The Department and the OAIC said the code was vital to maximise the value of publicly held data.

“The code can therefore be a catalyst to transform the Australian government’s data performance – increasing both internal capacity and external transparency to stakeholders,” they said.

Commissioner Pilgrim said the code would ‘support government data innovation that integrates personal data protection’ while giving the APS the ‘skills and capabilities’ it needed to manage personal information.

A storm over data privacy occurred after Fairfax published a piece by blogger Andie Fox in February which was highly critical of the DHS’ automated debt recovery drive, designed to claw back more than $1.5 billion over five years. In her article, Ms Fox claimed she had been pursued and ‘terrorised’ by DHS for money she did not owe after a relationship breakdown.

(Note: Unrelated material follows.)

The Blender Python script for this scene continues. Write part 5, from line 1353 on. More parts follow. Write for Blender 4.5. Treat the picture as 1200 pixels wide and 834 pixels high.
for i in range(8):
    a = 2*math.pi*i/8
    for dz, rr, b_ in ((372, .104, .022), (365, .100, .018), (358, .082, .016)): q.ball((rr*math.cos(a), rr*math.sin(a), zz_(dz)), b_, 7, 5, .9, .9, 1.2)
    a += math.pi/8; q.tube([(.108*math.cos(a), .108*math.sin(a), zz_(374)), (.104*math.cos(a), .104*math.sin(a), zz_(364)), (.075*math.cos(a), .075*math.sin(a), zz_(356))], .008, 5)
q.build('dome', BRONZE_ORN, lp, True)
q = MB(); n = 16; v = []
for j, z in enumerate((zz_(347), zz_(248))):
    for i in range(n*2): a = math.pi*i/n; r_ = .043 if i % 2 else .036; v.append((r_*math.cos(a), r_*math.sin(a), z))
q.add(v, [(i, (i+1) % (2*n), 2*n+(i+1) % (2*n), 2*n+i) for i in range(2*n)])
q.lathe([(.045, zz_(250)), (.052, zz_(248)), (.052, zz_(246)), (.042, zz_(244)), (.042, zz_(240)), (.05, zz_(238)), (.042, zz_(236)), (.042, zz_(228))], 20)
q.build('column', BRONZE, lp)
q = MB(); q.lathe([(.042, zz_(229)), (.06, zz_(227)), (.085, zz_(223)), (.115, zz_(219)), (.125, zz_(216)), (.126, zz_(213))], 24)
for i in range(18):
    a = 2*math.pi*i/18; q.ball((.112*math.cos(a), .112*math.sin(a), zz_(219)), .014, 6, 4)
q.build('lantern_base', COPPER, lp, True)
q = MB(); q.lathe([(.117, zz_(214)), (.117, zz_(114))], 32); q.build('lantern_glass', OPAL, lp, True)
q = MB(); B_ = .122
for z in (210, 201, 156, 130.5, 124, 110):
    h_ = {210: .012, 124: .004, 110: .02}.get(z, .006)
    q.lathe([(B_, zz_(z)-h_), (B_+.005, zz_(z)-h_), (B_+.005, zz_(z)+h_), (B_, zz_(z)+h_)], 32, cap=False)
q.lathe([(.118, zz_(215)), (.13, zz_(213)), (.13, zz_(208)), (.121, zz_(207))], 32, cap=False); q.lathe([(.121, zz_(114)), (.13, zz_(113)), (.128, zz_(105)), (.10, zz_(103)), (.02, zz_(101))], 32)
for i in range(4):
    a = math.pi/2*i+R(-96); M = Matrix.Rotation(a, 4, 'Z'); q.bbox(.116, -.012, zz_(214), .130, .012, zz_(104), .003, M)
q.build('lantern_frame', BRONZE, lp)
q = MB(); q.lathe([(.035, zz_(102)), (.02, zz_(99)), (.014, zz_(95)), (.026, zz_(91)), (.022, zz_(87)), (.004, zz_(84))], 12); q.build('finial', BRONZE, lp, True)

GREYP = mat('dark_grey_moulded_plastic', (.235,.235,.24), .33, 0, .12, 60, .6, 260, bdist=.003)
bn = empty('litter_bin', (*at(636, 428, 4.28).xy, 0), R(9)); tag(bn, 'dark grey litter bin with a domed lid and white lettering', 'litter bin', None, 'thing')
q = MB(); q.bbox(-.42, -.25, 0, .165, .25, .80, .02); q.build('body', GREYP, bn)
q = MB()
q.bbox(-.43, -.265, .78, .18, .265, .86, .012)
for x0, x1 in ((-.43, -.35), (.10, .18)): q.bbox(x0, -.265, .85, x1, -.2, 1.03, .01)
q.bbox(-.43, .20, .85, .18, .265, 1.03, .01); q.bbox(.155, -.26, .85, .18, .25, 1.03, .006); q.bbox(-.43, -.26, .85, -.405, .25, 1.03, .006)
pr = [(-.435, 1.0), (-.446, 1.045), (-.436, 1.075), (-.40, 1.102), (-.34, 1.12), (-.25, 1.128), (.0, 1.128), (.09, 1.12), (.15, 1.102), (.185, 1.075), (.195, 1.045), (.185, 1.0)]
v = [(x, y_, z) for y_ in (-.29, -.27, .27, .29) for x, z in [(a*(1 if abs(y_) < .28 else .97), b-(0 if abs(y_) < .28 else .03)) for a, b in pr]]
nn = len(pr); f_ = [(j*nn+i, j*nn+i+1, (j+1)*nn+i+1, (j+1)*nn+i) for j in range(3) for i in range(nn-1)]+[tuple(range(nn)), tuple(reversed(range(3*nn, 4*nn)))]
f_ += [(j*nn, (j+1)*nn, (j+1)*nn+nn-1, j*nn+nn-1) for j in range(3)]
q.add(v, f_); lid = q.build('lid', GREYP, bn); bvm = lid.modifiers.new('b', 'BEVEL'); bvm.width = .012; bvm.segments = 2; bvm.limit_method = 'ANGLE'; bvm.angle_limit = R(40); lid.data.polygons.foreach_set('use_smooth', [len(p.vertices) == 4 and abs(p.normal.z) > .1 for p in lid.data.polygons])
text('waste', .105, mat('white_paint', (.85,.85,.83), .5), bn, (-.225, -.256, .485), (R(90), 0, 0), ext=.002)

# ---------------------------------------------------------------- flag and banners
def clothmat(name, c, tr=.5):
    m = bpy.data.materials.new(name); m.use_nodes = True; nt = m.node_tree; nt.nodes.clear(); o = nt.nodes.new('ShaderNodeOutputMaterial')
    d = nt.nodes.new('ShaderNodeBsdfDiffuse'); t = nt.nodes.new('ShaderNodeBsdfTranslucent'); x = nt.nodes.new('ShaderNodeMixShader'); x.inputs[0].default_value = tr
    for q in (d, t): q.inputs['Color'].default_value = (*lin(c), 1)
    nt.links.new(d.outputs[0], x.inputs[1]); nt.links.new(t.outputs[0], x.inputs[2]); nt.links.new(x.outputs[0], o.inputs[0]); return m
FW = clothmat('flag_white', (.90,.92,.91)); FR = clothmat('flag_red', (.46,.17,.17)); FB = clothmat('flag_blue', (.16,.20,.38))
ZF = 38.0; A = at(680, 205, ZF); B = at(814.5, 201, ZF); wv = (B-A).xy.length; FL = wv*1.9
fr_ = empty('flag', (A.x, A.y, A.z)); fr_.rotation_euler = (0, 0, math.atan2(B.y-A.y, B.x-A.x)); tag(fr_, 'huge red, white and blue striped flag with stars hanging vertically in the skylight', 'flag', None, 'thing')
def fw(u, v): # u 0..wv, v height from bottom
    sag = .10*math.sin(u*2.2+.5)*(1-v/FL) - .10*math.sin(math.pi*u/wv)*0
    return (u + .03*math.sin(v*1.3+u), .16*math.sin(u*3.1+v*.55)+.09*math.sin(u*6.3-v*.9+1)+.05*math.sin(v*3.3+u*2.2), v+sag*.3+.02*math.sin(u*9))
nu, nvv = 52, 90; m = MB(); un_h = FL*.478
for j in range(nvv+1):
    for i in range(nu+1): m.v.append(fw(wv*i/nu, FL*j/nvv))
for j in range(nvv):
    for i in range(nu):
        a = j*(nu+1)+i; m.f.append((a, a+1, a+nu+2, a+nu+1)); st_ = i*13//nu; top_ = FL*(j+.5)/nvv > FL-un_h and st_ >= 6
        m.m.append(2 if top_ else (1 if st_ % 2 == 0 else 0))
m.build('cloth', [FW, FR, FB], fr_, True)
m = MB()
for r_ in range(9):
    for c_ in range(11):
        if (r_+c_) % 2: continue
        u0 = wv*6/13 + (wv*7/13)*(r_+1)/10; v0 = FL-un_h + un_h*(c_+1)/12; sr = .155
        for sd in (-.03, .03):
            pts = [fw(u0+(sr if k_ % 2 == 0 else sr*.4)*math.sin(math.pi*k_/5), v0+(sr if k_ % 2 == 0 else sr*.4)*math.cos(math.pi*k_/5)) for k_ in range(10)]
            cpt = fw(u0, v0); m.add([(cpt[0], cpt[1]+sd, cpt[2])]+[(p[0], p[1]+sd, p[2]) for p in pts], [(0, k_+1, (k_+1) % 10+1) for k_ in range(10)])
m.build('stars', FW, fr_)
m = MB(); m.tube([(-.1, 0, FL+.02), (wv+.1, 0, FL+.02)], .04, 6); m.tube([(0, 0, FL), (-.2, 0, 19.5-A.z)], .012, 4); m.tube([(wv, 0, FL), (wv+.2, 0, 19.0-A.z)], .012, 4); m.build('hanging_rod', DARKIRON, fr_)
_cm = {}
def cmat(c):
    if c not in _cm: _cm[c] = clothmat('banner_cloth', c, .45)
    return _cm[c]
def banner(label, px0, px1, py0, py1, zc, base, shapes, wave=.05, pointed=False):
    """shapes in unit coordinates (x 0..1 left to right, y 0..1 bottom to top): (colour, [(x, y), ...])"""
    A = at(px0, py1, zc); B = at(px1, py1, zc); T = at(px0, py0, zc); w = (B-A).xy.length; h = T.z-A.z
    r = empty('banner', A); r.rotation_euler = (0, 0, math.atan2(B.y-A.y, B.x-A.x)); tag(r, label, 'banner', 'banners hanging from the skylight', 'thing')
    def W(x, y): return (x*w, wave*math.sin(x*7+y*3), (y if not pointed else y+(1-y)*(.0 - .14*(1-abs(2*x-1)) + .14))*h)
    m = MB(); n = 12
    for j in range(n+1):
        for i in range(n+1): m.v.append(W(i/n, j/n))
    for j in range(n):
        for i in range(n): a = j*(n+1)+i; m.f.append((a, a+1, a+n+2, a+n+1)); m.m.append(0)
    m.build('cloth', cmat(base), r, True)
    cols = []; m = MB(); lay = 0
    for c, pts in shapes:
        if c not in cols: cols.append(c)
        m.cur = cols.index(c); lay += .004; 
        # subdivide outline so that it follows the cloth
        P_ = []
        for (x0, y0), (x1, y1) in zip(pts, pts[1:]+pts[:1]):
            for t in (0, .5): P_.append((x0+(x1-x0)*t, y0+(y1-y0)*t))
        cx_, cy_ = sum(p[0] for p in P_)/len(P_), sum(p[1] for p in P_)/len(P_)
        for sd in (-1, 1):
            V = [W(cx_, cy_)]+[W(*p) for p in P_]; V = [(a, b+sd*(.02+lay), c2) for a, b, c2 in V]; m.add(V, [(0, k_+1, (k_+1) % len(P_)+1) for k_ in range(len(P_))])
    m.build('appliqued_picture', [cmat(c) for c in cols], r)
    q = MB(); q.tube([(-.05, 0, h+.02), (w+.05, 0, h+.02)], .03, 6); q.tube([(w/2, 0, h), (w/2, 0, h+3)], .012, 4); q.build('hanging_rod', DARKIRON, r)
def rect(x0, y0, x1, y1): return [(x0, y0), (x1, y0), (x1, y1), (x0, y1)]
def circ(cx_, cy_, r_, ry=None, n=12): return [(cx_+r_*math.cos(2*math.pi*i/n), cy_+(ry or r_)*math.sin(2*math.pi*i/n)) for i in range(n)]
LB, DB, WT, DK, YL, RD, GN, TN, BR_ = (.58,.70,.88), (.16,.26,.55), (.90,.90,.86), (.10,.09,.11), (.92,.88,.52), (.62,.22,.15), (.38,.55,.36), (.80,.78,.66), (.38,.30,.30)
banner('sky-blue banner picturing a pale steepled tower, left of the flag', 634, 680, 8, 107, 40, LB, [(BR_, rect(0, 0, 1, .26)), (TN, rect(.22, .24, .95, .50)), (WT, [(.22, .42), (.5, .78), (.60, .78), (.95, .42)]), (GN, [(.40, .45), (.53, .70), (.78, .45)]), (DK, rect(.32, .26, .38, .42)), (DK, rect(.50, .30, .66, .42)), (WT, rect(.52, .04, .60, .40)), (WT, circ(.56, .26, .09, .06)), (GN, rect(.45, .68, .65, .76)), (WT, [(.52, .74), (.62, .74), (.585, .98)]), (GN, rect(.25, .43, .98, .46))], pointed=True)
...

In response, DHS disputed Ms Fox’s account and leaked some of her personal information to a journalist, including her Family Tax Benefit claims and relationship details.

The government later defended itself arguing that it was allowed to release personal information to correct inaccurate public statements under social security legislation.

Federal Labor MP Linda Burney later referred the matter to the Australian Federal Police but the AFP concluded that Human Services Minister Alan Tudge had not breached Commonwealth legislation.

The government said the new privacy code would be developed in close collaboration with the APS and data stakeholders and it would apply to all Australian Government entities subject to the Australian Privacy Act 1988.